Charles Francis Adams (1807-1886) was born in Boston as the youngest son of President John Quincy Adams and the grandson of President John Adams. He graduated from Harvard College in 1825, studied law with Daniel Webster, and opened his own law practice in Boston. He served in the Massachusetts House of Representatives from 1840 to 1842, and in the Massachusetts Senate from 1843 to 1845. In 1848, he was the vice-presidential nominee of the Free Soil Party. Between 1850 and 1856, Adams published ten volumes of his grandfather’s political biography and works. He represented Massachusetts in the U.S. House of Representatives from 1859 to 1861, when President Abraham Lincoln appointed him as ambassador to the United Kingdom, a position he held from 1861 to 1868. During the American Civil War, Adams successfully kept the British government from recognizing the Confederacy and pursued claims against British companies that illegally built ships for the Confederacy.

William Lloyd Garrison(1805-1879) was born in Massachusetts, deserted by his father at age two, and raised by his mother until her death in 1823. At age thirteen, Garrison began working as an apprentice for a newspaper. When his apprenticeship ended, Garrison purchased the Newburyport Free Press. In 1828, he became editor of the National Philanthropist, a temperance newspaperin Boston. Around the same time, he joined the anti-slavery movement. In 1829, he became co-editor of the Quaker anti-slavery newspaper Genius of Universal Emancipation, published in Baltimore. In 1831, he returned to New England and co-founded the anti-slavery newspaper The Liberator. Over the next three and a half decades, Garrison advocated abolitionism on moral and religious rather than political grounds. He also used his newspaper to promote women’s rights. In 1833, Garrison was one of the founders of the American Anti-Slavery Society, for which he served as president from 1843 to 1864. Garrison’s opposition to slavery was so radical that he once characterized the United States Constitution as “a Covenant with Death, an Agreement with Hell” for its compromises on the issue of slavery.

Wendell Phillips(1811-1884) was born in Boston to the first mayor of Boston and his wife. Phillips graduated from Harvard College in 1831 and from Harvard Law School in 1833. After admission to the bar, he opened a law practice in Boston. Converted to the abolitionist cause by William Lloyd Garrison in 1836, Phillips stopped practicing law to devote himself to the movement. An eloquent speaker, Phillips became known as “abolition’s golden trumpet.” In 1845, he argued that the United States would be better off if the slave states seceded, and sixteen years later, he defended the right of Confederate States to secede. Once the war began, however, Phillips strongly supported the Union war effort. Phillips was also active in the women’s rights movement, supporting women’s right to own their property and to vote. After the Civil War, he supported black suffrage and equal rights for Native Americans.

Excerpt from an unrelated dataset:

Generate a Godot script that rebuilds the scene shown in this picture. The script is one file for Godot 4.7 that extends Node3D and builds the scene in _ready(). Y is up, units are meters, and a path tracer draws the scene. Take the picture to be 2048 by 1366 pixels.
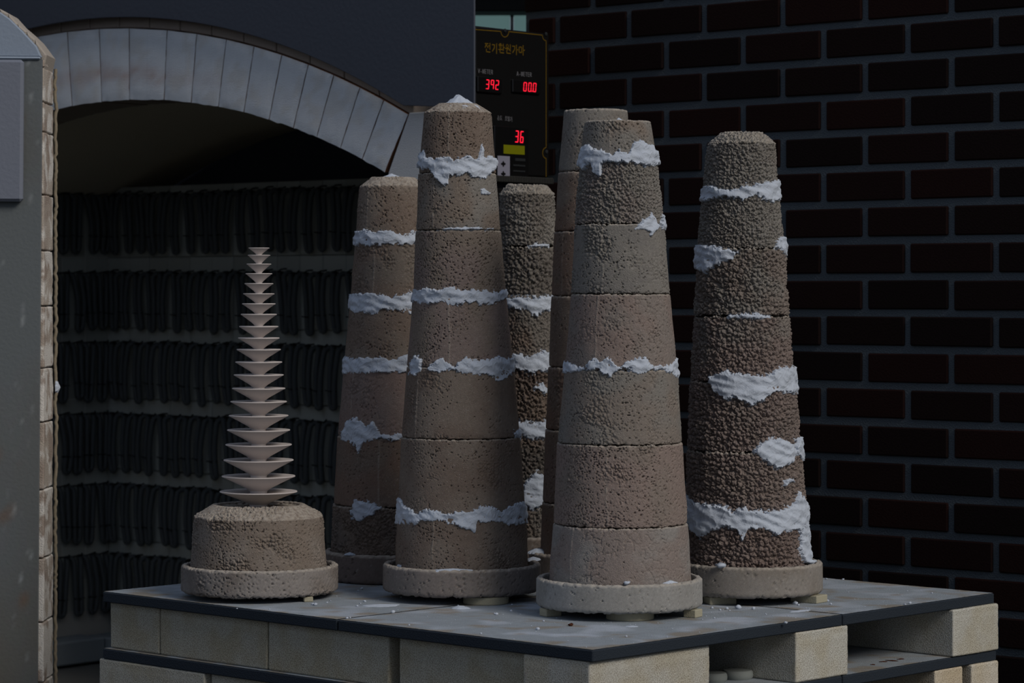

Charles Sumner(1811-1874) was born in Boston and graduated from Harvard College in 1830 and from Harvard Law School in 1834. After admission to the bar, he joined a private practice in Boston. From 1837 to 1840, he traveled in Europe and became fluent in French, Spanish, German, and Italian. He met many of the leading statesmen of Europe and determined to be an abolitionist when he returned to America. He became a popular orator for formal occasions, spoke against slavery and the Mexican War, and worked with Horace Mann to improve public education. In 1848, he helped organize the Free Soil Party, and in 1851, Democrats gained control of the Massachusetts state legislature in coalition with Free Soilers. The legislature elected Sumner to the U.S. Senate, where he served from 1851 to 1874, initially as a Free Soiler and later as a Republican. He became a leader of the opponents of slavery in Congress. When Sumner mocked pro-slavery Senator Andrew Butler of South Carolina in 1856, Butler’s cousin Representative Preston Brooks retaliated by beating Sumner into unconsciousness on the Senate floor. While Brooks became a hero in the South, most northerners were outraged at the assault on free speech. Sumner traveled to Europe twice to recuperate and did not return permanently to the Senate until 1859. During the Civil War, Sumner was a member of the Radical Republicans, who pressured President Abraham Lincoln to issue an emancipation decree. Sumner served as chairman of the Senate Foreign Relations Committee, from which he orchestrated U.S. recognition of Haiti in 1862. After the Civil War, Sumner was instrumental in the impeachment proceedings against President Andrew Johnson.

John Greenleaf Whittier(1807-1892) was born in Massachusetts into a Quaker family. Largely self-educated, he did attend Haverhill Academy in 1827 and 1828 and completed a high school education in two terms. William Lloyd Garrison published Whittier’s first poem in 1826. Garrison gave Whittier a job as editor of a temperance weekly and then of a manufacturing weekly in Boston. By 1830, Whittier had become editor of the New England Weekly Review in Hartford, Connecticut, the most influential Whig journal in New England. In the 1830s, Whittier joined the abolitionist cause and began writing pamphlets and poems in opposition to slavery. Although a physical breakdown in the mid-1840s limited his active participation in the abolitionist movement, he did participate in the evolution of the Liberty Party into the Free Soil Party and helped to convince Charles Sumner to run on the Free Soil ticket for the U.S. Senate in 1850.

Condition: Small chip to left margin; two tiny pinholes; minor soiling to verso.



[1]The Liberator (Boston), October 31, 1845, 174:4.